--- start ---
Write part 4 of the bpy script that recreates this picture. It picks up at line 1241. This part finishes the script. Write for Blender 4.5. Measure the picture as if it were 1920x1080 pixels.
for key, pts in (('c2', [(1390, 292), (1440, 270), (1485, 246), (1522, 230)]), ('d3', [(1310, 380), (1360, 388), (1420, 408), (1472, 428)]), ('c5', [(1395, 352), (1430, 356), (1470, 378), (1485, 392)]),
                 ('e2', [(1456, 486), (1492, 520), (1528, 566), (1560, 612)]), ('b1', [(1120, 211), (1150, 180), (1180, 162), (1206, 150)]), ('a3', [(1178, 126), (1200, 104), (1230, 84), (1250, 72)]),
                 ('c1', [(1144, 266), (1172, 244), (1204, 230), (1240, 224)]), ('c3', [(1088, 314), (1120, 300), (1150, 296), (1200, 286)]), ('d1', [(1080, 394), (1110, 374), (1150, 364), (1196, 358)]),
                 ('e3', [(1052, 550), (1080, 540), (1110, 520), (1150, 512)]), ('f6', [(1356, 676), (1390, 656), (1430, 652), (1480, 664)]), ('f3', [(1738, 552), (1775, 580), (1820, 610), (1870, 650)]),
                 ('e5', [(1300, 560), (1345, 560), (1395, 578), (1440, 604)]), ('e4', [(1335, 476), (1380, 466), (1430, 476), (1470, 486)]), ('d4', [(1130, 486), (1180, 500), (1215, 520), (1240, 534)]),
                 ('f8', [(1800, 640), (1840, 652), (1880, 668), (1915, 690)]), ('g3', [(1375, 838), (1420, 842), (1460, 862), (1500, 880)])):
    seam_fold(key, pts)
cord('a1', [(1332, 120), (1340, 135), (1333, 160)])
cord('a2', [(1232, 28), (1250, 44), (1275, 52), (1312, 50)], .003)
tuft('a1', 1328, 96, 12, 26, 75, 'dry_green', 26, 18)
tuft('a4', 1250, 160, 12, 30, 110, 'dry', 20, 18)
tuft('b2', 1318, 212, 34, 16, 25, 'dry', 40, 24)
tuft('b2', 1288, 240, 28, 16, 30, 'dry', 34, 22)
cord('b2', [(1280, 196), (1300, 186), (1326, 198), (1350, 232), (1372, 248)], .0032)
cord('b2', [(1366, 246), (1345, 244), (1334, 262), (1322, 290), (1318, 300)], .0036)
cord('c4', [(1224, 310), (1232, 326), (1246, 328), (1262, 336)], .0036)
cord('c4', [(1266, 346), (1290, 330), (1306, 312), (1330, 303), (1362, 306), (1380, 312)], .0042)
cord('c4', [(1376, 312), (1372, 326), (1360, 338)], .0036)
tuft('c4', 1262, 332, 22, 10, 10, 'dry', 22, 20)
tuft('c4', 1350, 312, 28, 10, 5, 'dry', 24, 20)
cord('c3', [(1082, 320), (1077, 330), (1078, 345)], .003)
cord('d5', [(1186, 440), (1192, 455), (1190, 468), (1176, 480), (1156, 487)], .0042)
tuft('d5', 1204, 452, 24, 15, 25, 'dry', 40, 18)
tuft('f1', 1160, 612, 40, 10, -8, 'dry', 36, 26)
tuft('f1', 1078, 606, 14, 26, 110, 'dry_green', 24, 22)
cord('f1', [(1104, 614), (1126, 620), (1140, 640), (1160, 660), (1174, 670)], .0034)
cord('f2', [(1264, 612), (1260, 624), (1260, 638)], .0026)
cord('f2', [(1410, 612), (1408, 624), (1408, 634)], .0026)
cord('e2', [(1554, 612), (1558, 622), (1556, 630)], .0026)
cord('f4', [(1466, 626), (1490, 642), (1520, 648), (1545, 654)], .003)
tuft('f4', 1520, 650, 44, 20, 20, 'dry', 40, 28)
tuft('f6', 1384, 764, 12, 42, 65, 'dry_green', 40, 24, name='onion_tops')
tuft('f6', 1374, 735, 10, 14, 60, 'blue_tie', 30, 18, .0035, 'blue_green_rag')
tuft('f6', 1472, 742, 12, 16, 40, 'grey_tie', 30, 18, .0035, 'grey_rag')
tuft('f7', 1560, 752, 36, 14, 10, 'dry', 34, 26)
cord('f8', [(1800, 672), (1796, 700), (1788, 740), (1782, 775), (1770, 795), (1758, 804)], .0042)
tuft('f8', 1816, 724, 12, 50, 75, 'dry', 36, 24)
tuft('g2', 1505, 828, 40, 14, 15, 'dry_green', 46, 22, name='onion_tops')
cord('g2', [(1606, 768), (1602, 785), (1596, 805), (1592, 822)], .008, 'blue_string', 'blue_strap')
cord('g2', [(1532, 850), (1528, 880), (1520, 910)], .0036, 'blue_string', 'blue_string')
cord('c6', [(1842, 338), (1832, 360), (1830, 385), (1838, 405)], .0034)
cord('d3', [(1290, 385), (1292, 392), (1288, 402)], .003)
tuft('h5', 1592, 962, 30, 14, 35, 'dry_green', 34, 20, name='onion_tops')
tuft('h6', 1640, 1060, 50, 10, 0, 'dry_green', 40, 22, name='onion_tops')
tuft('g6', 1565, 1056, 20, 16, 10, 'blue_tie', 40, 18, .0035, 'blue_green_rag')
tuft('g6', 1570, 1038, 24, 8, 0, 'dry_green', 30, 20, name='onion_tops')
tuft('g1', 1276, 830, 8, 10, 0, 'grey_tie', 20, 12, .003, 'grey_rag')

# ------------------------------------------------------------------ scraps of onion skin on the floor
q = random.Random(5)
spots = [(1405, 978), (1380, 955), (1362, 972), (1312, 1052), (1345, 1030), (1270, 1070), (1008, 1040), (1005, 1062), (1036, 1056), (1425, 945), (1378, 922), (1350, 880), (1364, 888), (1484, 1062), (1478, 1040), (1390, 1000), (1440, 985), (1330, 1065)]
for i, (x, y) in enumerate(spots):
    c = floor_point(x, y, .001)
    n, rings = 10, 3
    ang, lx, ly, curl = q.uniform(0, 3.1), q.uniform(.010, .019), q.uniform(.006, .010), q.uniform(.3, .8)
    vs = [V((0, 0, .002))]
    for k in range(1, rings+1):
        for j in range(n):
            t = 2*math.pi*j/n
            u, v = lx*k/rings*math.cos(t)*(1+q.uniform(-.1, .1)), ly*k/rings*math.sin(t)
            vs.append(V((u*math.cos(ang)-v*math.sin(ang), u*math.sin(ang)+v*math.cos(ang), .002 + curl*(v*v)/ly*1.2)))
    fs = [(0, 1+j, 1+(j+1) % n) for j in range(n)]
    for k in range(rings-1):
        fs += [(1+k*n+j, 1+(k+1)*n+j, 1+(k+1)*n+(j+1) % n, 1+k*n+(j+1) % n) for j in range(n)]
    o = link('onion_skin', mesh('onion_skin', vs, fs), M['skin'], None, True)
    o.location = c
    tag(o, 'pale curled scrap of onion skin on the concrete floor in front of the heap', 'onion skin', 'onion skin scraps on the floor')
--- end ---
#### INSTRUCTIONS FOR THE TASK:
Restate the data above word for word.

#### SOLUTION TO THE PROBLEM:
Write part 4 of the bpy script that recreates this picture. It picks up at line 1241. This part finishes the script. Write for Blender 4.5. Measure the picture as if it were 1920x1080 pixels.
for key, pts in (('c2', [(1390, 292), (1440, 270), (1485, 246), (1522, 230)]), ('d3', [(1310, 380), (1360, 388), (1420, 408), (1472, 428)]), ('c5', [(1395, 352), (1430, 356), (1470, 378), (1485, 392)]),
                 ('e2', [(1456, 486), (1492, 520), (1528, 566), (1560, 612)]), ('b1', [(1120, 211), (1150, 180), (1180, 162), (1206, 150)]), ('a3', [(1178, 126), (1200, 104), (1230, 84), (1250, 72)]),
                 ('c1', [(1144, 266), (1172, 244), (1204, 230), (1240, 224)]), ('c3', [(1088, 314), (1120, 300), (1150, 296), (1200, 286)]), ('d1', [(1080, 394), (1110, 374), (1150, 364), (1196, 358)]),
                 ('e3', [(1052, 550), (1080, 540), (1110, 520), (1150, 512)]), ('f6', [(1356, 676), (1390, 656), (1430, 652), (1480, 664)]), ('f3', [(1738, 552), (1775, 580), (1820, 610), (1870, 650)]),
                 ('e5', [(1300, 560), (1345, 560), (1395, 578), (1440, 604)]), ('e4', [(1335, 476), (1380, 466), (1430, 476), (1470, 486)]), ('d4', [(1130, 486), (1180, 500), (1215, 520), (1240, 534)]),
                 ('f8', [(1800, 640), (1840, 652), (1880, 668), (1915, 690)]), ('g3', [(1375, 838), (1420, 842), (1460, 862), (1500, 880)])):
    seam_fold(key, pts)
cord('a1', [(1332, 120), (1340, 135), (1333, 160)])
cord('a2', [(1232, 28), (1250, 44), (1275, 52), (1312, 50)], .003)
tuft('a1', 1328, 96, 12, 26, 75, 'dry_green', 26, 18)
tuft('a4', 1250, 160, 12, 30, 110, 'dry', 20, 18)
tuft('b2', 1318, 212, 34, 16, 25, 'dry', 40, 24)
tuft('b2', 1288, 240, 28, 16, 30, 'dry', 34, 22)
cord('b2', [(1280, 196), (1300, 186), (1326, 198), (1350, 232), (1372, 248)], .0032)
cord('b2', [(1366, 246), (1345, 244), (1334, 262), (1322, 290), (1318, 300)], .0036)
cord('c4', [(1224, 310), (1232, 326), (1246, 328), (1262, 336)], .0036)
cord('c4', [(1266, 346), (1290, 330), (1306, 312), (1330, 303), (1362, 306), (1380, 312)], .0042)
cord('c4', [(1376, 312), (1372, 326), (1360, 338)], .0036)
tuft('c4', 1262, 332, 22, 10, 10, 'dry', 22, 20)
tuft('c4', 1350, 312, 28, 10, 5, 'dry', 24, 20)
cord('c3', [(1082, 320), (1077, 330), (1078, 345)], .003)
cord('d5', [(1186, 440), (1192, 455), (1190, 468), (1176, 480), (1156, 487)], .0042)
tuft('d5', 1204, 452, 24, 15, 25, 'dry', 40, 18)
tuft('f1', 1160, 612, 40, 10, -8, 'dry', 36, 26)
tuft('f1', 1078, 606, 14, 26, 110, 'dry_green', 24, 22)
cord('f1', [(1104, 614), (1126, 620), (1140, 640), (1160, 660), (1174, 670)], .0034)
cord('f2', [(1264, 612), (1260, 624), (1260, 638)], .0026)
cord('f2', [(1410, 612), (1408, 624), (1408, 634)], .0026)
cord('e2', [(1554, 612), (1558, 622), (1556, 630)], .0026)
cord('f4', [(1466, 626), (1490, 642), (1520, 648), (1545, 654)], .003)
tuft('f4', 1520, 650, 44, 20, 20, 'dry', 40, 28)
tuft('f6', 1384, 764, 12, 42, 65, 'dry_green', 40, 24, name='onion_tops')
tuft('f6', 1374, 735, 10, 14, 60, 'blue_tie', 30, 18, .0035, 'blue_green_rag')
tuft('f6', 1472, 742, 12, 16, 40, 'grey_tie', 30, 18, .0035, 'grey_rag')
tuft('f7', 1560, 752, 36, 14, 10, 'dry', 34, 26)
cord('f8', [(1800, 672), (1796, 700), (1788, 740), (1782, 775), (1770, 795), (1758, 804)], .0042)
tuft('f8', 1816, 724, 12, 50, 75, 'dry', 36, 24)
tuft('g2', 1505, 828, 40, 14, 15, 'dry_green', 46, 22, name='onion_tops')
cord('g2', [(1606, 768), (1602, 785), (1596, 805), (1592, 822)], .008, 'blue_string', 'blue_strap')
cord('g2', [(1532, 850), (1528, 880), (1520, 910)], .0036, 'blue_string', 'blue_string')
cord('c6', [(1842, 338), (1832, 360), (1830, 385), (1838, 405)], .0034)
cord('d3', [(1290, 385), (1292, 392), (1288, 402)], .003)
tuft('h5', 1592, 962, 30, 14, 35, 'dry_green', 34, 20, name='onion_tops')
tuft('h6', 1640, 1060, 50, 10, 0, 'dry_green', 40, 22, name='onion_tops')
tuft('g6', 1565, 1056, 20, 16, 10, 'blue_tie', 40, 18, .0035, 'blue_green_rag')
tuft('g6', 1570, 1038, 24, 8, 0, 'dry_green', 30, 20, name='onion_tops')
tuft('g1', 1276, 830, 8, 10, 0, 'grey_tie', 20, 12, .003, 'grey_rag')

# ------------------------------------------------------------------ scraps of onion skin on the floor
q = random.Random(5)
spots = [(1405, 978), (1380, 955), (1362, 972), (1312, 1052), (1345, 1030), (1270, 1070), (1008, 1040), (1005, 1062), (1036, 1056), (1425, 945), (1378, 922), (1350, 880), (1364, 888), (1484, 1062), (1478, 1040), (1390, 1000), (1440, 985), (1330, 1065)]
for i, (x, y) in enumerate(spots):
    c = floor_point(x, y, .001)
    n, rings = 10, 3
    ang, lx, ly, curl = q.uniform(0, 3.1), q.uniform(.010, .019), q.uniform(.006, .010), q.uniform(.3, .8)
    vs = [V((0, 0, .002))]
    for k in range(1, rings+1):
        for j in range(n):
            t = 2*math.pi*j/n
            u, v = lx*k/rings*math.cos(t)*(1+q.uniform(-.1, .1)), ly*k/rings*math.sin(t)
            vs.append(V((u*math.cos(ang)-v*math.sin(ang), u*math.sin(ang)+v*math.cos(ang), .002 + curl*(v*v)/ly*1.2)))
    fs = [(0, 1+j, 1+(j+1) % n) for j in range(n)]
    for k in range(rings-1):
        fs += [(1+k*n+j, 1+(k+1)*n+j, 1+(k+1)*n+(j+1) % n, 1+k*n+(j+1) % n) for j in range(n)]
    o = link('onion_skin', mesh('onion_skin', vs, fs), M['skin'], None, True)
    o.location = c
    tag(o, 'pale curled scrap of onion skin on the concrete floor in front of the heap', 'onion skin', 'onion skin scraps on the floor')